■ **Given records**:
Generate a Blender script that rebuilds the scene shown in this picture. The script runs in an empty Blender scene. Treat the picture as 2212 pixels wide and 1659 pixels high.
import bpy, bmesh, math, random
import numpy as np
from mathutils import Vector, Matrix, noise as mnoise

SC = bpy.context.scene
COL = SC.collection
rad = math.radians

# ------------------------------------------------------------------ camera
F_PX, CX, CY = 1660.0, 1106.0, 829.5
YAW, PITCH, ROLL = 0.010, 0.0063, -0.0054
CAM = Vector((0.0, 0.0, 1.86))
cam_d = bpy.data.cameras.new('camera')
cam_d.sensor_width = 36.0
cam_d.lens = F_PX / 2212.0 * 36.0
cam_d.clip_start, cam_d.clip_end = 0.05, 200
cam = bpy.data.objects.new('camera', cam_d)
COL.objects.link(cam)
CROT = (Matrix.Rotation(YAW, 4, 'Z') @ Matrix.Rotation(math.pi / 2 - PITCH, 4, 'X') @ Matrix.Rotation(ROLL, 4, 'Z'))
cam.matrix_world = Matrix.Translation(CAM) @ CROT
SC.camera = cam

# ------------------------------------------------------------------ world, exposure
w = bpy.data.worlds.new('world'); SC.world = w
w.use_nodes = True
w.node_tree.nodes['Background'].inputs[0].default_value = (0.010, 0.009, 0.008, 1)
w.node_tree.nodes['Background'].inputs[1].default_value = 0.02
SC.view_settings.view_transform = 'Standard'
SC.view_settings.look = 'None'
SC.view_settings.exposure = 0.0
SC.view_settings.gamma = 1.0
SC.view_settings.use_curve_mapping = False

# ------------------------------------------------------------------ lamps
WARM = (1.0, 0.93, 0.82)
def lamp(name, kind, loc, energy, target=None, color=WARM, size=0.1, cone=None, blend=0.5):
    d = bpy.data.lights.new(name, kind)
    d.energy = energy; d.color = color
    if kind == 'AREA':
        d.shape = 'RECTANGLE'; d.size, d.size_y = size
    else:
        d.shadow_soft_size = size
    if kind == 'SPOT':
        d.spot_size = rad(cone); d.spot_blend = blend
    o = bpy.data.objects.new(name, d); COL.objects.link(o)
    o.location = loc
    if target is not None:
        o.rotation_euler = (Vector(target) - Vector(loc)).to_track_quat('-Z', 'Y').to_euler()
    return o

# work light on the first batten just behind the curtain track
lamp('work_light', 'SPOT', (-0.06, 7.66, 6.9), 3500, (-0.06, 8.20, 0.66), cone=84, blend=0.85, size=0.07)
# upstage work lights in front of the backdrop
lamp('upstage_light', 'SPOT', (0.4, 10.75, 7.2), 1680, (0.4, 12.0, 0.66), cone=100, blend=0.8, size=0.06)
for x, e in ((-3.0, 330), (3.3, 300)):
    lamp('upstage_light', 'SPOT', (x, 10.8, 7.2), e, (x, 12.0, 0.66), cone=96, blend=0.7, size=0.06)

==

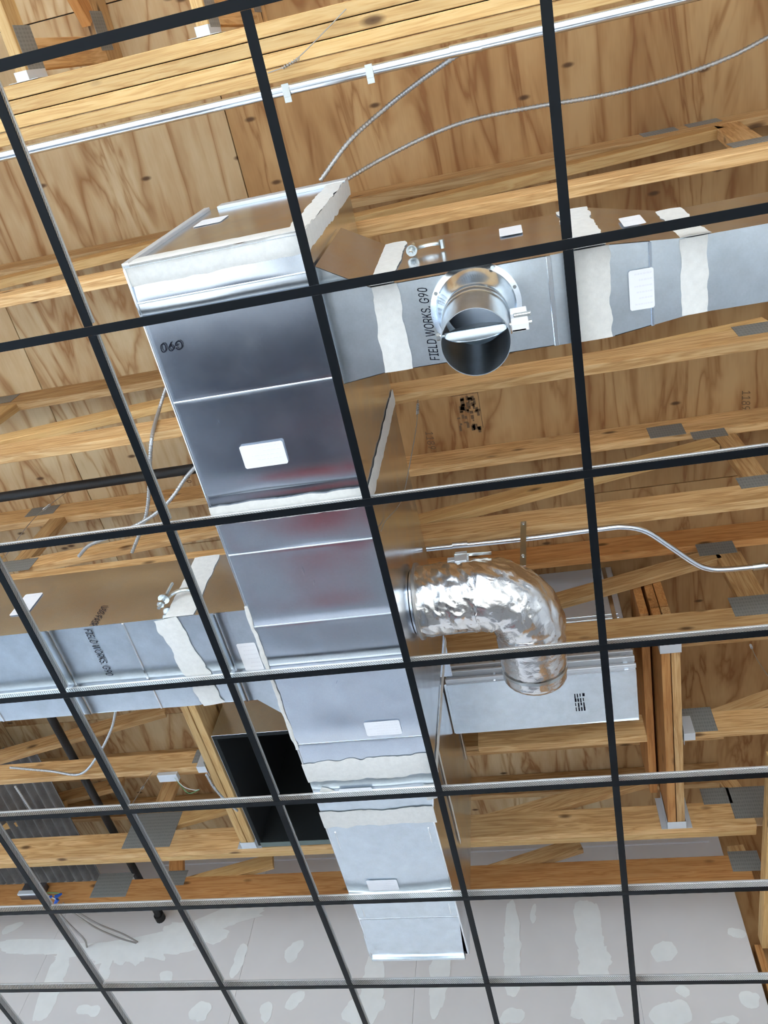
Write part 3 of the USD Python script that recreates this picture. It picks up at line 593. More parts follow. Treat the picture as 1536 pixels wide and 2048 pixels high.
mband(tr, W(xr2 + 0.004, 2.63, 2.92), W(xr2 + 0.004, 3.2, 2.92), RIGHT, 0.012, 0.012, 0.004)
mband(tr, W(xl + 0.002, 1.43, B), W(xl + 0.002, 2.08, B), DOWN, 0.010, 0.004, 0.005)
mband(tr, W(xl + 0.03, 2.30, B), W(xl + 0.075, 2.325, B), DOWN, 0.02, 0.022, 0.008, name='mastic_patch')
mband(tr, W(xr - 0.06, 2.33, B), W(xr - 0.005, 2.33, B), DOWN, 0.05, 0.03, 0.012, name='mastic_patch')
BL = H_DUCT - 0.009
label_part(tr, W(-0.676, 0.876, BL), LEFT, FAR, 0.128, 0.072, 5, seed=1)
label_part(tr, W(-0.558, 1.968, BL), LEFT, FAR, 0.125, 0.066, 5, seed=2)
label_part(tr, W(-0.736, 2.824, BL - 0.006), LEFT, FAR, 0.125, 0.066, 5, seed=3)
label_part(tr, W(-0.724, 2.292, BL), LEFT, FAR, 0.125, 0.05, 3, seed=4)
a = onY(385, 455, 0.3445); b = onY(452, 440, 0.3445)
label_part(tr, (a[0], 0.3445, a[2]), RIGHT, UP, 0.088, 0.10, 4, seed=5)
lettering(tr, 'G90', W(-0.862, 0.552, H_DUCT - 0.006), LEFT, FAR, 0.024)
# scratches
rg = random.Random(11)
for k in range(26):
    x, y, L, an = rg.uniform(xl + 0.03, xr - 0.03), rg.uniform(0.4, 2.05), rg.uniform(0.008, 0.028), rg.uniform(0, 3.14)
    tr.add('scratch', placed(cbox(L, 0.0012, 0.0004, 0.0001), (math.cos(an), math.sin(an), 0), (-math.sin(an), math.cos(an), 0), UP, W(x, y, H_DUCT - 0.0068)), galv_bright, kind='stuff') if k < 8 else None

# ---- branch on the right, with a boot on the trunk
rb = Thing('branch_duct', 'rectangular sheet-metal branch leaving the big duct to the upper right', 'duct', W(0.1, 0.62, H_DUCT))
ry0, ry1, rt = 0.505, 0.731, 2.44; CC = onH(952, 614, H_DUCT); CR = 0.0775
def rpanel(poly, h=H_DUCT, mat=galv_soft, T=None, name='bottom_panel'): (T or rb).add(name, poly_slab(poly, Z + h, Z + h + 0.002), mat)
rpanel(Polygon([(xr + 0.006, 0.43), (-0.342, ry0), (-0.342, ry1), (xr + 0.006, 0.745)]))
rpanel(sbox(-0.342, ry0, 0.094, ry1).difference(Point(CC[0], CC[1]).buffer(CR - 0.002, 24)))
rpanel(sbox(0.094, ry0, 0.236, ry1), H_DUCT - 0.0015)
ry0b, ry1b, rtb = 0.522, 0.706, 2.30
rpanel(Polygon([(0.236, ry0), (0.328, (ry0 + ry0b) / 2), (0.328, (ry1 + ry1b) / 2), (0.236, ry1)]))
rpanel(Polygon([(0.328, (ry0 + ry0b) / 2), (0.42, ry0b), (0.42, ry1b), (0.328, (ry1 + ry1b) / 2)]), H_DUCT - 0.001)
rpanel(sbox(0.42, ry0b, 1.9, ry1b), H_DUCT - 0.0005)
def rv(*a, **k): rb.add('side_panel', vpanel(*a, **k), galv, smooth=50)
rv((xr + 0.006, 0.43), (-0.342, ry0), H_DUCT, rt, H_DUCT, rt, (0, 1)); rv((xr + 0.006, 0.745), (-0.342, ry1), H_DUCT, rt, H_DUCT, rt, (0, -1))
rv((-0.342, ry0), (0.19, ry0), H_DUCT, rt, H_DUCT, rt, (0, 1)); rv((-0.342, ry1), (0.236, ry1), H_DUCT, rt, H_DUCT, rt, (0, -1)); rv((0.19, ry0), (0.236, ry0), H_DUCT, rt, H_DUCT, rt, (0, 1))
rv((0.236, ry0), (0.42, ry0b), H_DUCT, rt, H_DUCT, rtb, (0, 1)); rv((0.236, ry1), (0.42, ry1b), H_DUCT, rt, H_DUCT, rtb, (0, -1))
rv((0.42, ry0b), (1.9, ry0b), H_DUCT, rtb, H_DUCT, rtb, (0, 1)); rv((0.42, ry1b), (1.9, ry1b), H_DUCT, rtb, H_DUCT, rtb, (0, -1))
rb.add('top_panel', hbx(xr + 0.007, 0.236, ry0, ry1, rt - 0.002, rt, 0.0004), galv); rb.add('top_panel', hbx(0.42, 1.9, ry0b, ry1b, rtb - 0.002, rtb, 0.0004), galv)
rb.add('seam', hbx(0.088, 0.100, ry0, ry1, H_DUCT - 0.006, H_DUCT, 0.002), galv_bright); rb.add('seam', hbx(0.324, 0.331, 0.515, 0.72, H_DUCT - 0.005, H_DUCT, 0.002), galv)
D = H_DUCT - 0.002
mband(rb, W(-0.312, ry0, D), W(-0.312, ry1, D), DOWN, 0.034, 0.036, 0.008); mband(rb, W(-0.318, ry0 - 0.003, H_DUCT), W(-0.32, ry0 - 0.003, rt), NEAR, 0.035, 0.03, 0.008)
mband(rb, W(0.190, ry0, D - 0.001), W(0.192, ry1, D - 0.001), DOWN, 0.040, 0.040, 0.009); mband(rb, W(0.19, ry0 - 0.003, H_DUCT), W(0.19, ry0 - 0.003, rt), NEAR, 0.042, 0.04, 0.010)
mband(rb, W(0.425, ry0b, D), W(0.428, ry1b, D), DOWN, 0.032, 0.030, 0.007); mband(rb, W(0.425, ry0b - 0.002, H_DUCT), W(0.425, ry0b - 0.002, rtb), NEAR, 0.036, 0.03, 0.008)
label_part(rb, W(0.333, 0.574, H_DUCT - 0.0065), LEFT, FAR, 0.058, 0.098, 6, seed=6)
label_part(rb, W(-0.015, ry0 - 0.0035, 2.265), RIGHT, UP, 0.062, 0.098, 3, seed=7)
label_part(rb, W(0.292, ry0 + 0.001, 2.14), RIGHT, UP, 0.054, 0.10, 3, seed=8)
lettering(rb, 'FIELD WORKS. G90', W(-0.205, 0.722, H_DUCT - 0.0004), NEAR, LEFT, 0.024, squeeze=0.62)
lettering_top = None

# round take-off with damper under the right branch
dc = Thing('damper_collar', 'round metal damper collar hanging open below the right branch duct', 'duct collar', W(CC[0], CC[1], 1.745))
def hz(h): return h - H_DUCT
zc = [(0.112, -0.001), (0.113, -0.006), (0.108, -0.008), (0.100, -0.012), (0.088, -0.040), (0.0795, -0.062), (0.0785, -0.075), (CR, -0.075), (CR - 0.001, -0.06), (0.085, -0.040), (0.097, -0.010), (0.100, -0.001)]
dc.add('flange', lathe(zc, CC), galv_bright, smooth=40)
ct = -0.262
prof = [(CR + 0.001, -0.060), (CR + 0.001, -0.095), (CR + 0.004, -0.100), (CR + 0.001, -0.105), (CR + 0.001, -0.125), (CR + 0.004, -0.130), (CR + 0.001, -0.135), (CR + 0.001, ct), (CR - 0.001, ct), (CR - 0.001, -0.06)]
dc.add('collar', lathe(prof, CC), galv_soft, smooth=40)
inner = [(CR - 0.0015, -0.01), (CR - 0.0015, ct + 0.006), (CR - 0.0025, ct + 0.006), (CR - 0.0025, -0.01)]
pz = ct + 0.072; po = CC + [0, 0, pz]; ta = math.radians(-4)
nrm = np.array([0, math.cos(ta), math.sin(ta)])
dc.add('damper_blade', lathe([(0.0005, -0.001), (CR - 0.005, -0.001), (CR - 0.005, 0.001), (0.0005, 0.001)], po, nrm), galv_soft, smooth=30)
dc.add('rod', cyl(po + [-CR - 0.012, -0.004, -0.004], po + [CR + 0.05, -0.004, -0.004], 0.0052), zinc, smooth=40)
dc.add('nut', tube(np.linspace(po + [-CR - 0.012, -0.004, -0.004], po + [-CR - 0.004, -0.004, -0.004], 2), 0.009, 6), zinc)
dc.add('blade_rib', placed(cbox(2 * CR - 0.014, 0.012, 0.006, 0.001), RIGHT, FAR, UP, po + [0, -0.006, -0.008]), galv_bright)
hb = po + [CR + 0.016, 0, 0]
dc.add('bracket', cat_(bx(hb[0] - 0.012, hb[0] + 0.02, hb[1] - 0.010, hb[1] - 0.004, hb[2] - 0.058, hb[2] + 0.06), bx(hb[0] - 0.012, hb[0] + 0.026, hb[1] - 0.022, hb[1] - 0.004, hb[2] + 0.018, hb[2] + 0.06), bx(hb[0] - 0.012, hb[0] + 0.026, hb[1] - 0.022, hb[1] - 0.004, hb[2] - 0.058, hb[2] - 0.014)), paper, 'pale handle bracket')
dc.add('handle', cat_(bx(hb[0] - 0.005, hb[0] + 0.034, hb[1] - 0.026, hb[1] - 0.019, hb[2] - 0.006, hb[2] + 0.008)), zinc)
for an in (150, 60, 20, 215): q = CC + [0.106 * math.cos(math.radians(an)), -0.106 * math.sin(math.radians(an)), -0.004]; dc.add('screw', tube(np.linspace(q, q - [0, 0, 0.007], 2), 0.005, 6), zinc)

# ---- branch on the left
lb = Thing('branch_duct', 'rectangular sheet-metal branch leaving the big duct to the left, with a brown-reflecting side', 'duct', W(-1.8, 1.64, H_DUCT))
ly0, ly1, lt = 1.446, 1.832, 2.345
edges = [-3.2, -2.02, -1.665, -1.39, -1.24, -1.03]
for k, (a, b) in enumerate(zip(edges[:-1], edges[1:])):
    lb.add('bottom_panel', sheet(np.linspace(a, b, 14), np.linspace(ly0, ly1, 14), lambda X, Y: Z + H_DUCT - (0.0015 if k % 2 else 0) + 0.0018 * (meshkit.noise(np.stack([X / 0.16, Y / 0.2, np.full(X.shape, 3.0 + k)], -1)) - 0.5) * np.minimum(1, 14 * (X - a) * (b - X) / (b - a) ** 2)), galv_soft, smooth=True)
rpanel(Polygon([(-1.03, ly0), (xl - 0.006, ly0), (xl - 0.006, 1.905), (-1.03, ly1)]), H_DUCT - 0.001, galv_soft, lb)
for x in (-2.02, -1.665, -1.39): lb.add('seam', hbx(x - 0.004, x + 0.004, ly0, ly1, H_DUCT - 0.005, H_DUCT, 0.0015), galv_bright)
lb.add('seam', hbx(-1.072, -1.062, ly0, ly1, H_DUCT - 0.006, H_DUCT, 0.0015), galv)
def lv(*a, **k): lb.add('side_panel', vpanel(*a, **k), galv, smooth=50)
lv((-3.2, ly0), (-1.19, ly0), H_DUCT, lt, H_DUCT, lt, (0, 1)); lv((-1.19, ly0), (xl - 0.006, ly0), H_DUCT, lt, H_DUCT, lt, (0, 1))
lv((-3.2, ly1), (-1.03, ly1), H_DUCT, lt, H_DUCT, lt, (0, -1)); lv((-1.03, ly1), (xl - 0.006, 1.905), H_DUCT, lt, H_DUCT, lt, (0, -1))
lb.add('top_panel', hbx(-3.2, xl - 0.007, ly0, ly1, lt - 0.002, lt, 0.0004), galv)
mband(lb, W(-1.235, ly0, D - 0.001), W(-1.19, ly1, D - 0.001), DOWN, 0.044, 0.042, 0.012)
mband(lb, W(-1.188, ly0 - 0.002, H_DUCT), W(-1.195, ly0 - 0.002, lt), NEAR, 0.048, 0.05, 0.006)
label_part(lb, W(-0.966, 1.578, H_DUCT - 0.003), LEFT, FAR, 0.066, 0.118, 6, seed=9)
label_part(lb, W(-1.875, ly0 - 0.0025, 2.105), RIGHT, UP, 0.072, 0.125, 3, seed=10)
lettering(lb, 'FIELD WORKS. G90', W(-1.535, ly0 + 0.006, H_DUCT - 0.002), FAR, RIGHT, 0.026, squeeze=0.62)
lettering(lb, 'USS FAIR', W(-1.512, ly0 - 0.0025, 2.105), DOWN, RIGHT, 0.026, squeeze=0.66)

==

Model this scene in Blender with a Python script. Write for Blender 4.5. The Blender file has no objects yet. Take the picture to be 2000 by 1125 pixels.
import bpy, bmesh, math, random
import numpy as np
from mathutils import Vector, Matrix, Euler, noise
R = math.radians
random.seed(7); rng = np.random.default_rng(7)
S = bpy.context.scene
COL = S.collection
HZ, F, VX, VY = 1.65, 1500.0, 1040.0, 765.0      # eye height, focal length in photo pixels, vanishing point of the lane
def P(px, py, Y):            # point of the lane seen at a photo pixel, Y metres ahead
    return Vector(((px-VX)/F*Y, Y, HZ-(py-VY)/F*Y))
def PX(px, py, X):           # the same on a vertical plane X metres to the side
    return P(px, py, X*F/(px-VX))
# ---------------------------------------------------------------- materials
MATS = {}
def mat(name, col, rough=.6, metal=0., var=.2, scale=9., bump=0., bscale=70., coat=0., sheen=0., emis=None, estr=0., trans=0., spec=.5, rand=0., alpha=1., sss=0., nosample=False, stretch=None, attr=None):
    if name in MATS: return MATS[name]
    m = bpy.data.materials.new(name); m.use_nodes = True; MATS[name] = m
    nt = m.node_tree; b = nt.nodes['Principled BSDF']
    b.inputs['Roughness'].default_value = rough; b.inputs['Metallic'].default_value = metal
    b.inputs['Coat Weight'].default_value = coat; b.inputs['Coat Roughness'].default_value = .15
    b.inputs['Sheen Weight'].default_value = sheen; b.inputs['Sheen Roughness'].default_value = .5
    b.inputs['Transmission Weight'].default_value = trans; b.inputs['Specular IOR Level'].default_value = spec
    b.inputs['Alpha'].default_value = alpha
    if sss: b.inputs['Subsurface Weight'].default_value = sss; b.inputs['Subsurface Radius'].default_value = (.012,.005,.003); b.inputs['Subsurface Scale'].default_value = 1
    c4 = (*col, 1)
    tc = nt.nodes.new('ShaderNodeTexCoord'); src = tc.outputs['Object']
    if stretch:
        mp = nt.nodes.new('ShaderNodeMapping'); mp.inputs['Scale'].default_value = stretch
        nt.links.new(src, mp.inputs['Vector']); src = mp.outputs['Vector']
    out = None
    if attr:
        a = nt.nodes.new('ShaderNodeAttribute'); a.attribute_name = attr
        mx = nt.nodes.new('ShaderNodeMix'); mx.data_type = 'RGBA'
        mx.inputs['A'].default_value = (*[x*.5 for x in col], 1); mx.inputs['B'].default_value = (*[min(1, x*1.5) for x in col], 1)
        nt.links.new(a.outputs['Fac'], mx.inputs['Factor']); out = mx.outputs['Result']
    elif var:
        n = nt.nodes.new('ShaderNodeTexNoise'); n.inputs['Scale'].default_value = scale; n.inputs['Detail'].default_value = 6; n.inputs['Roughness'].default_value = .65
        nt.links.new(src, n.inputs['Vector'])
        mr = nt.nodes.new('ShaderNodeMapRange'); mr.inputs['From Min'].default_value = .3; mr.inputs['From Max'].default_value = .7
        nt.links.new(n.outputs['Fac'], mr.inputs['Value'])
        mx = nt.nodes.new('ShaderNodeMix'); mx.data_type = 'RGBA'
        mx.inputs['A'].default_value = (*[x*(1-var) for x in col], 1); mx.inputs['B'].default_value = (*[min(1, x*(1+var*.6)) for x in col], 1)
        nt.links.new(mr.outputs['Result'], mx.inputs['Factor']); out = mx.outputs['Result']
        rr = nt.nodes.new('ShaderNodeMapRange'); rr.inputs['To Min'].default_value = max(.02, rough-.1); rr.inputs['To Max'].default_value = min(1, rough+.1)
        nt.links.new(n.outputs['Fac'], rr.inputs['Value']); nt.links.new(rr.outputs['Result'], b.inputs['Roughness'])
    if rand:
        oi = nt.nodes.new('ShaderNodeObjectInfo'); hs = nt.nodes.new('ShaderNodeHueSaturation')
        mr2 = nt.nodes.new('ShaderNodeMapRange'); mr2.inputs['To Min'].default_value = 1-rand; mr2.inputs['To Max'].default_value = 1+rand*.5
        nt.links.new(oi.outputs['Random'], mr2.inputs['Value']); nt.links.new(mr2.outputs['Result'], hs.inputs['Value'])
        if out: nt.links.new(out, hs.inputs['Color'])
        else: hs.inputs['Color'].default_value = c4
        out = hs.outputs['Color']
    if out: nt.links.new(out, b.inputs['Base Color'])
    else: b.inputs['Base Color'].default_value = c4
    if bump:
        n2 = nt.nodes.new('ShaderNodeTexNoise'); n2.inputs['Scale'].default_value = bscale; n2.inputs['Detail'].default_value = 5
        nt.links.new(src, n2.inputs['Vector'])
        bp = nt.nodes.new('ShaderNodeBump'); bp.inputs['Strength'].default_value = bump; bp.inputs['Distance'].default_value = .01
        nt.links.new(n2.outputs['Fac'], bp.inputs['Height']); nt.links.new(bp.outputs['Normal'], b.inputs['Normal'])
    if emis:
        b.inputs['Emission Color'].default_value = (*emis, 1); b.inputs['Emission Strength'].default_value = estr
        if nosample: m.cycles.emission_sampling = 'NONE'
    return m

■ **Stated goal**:
Extract the lines from the line with "Write part 3" to the line with "8 else None", inclusive, reproducing them exactly and leaving out every other line.

■ **Expected answer**:
Write part 3 of the USD Python script that recreates this picture. It picks up at line 593. More parts follow. Treat the picture as 1536 pixels wide and 2048 pixels high.
mband(tr, W(xr2 + 0.004, 2.63, 2.92), W(xr2 + 0.004, 3.2, 2.92), RIGHT, 0.012, 0.012, 0.004)
mband(tr, W(xl + 0.002, 1.43, B), W(xl + 0.002, 2.08, B), DOWN, 0.010, 0.004, 0.005)
mband(tr, W(xl + 0.03, 2.30, B), W(xl + 0.075, 2.325, B), DOWN, 0.02, 0.022, 0.008, name='mastic_patch')
mband(tr, W(xr - 0.06, 2.33, B), W(xr - 0.005, 2.33, B), DOWN, 0.05, 0.03, 0.012, name='mastic_patch')
BL = H_DUCT - 0.009
label_part(tr, W(-0.676, 0.876, BL), LEFT, FAR, 0.128, 0.072, 5, seed=1)
label_part(tr, W(-0.558, 1.968, BL), LEFT, FAR, 0.125, 0.066, 5, seed=2)
label_part(tr, W(-0.736, 2.824, BL - 0.006), LEFT, FAR, 0.125, 0.066, 5, seed=3)
label_part(tr, W(-0.724, 2.292, BL), LEFT, FAR, 0.125, 0.05, 3, seed=4)
a = onY(385, 455, 0.3445); b = onY(452, 440, 0.3445)
label_part(tr, (a[0], 0.3445, a[2]), RIGHT, UP, 0.088, 0.10, 4, seed=5)
lettering(tr, 'G90', W(-0.862, 0.552, H_DUCT - 0.006), LEFT, FAR, 0.024)
# scratches
rg = random.Random(11)
for k in range(26):
    x, y, L, an = rg.uniform(xl + 0.03, xr - 0.03), rg.uniform(0.4, 2.05), rg.uniform(0.008, 0.028), rg.uniform(0, 3.14)
    tr.add('scratch', placed(cbox(L, 0.0012, 0.0004, 0.0001), (math.cos(an), math.sin(an), 0), (-math.sin(an), math.cos(an), 0), UP, W(x, y, H_DUCT - 0.0068)), galv_bright, kind='stuff') if k < 8 else None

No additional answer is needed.